**Exercise objective**: Reproduce precisely the lines between the start of the data below and the line with "float(q[6]), soft=0.32, warp=1.75)", both included.

**Source excerpt**:
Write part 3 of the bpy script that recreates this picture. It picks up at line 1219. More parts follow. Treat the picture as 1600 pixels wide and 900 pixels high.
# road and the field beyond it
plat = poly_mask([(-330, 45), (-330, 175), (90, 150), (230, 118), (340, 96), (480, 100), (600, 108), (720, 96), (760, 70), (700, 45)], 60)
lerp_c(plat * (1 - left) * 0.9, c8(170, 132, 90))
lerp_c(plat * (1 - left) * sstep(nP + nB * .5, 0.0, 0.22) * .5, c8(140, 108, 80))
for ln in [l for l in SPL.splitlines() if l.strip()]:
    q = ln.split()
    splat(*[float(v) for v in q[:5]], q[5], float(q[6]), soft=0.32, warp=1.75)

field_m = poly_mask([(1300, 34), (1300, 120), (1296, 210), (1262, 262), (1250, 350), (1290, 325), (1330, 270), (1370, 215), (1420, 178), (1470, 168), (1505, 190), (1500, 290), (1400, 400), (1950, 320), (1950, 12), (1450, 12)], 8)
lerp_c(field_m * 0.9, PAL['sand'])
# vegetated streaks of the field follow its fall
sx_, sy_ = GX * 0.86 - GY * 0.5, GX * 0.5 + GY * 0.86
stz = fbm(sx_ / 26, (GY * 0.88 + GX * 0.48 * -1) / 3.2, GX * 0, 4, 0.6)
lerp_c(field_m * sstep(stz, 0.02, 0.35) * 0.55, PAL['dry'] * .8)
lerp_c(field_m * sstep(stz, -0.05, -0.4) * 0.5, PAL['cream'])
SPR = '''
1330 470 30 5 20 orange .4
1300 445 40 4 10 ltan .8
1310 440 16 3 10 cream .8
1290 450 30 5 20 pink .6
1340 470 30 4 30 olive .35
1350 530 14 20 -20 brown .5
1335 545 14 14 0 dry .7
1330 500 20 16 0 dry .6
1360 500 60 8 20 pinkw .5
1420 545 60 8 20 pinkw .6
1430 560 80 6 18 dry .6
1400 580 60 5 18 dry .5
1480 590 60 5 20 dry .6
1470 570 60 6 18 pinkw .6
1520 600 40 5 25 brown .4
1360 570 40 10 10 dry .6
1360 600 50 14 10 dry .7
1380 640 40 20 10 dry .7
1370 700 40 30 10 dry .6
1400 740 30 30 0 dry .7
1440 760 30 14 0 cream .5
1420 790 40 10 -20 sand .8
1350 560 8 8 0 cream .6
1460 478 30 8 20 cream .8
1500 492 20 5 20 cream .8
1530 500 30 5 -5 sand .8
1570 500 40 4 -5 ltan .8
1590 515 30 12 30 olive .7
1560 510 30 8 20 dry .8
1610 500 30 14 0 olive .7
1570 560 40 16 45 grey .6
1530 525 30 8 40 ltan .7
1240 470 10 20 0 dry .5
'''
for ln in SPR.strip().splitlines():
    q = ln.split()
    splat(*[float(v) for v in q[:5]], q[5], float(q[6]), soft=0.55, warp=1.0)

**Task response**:
Write part 3 of the bpy script that recreates this picture. It picks up at line 1219. More parts follow. Treat the picture as 1600 pixels wide and 900 pixels high.
# road and the field beyond it
plat = poly_mask([(-330, 45), (-330, 175), (90, 150), (230, 118), (340, 96), (480, 100), (600, 108), (720, 96), (760, 70), (700, 45)], 60)
lerp_c(plat * (1 - left) * 0.9, c8(170, 132, 90))
lerp_c(plat * (1 - left) * sstep(nP + nB * .5, 0.0, 0.22) * .5, c8(140, 108, 80))
for ln in [l for l in SPL.splitlines() if l.strip()]:
    q = ln.split()
    splat(*[float(v) for v in q[:5]], q[5], float(q[6]), soft=0.32, warp=1.75)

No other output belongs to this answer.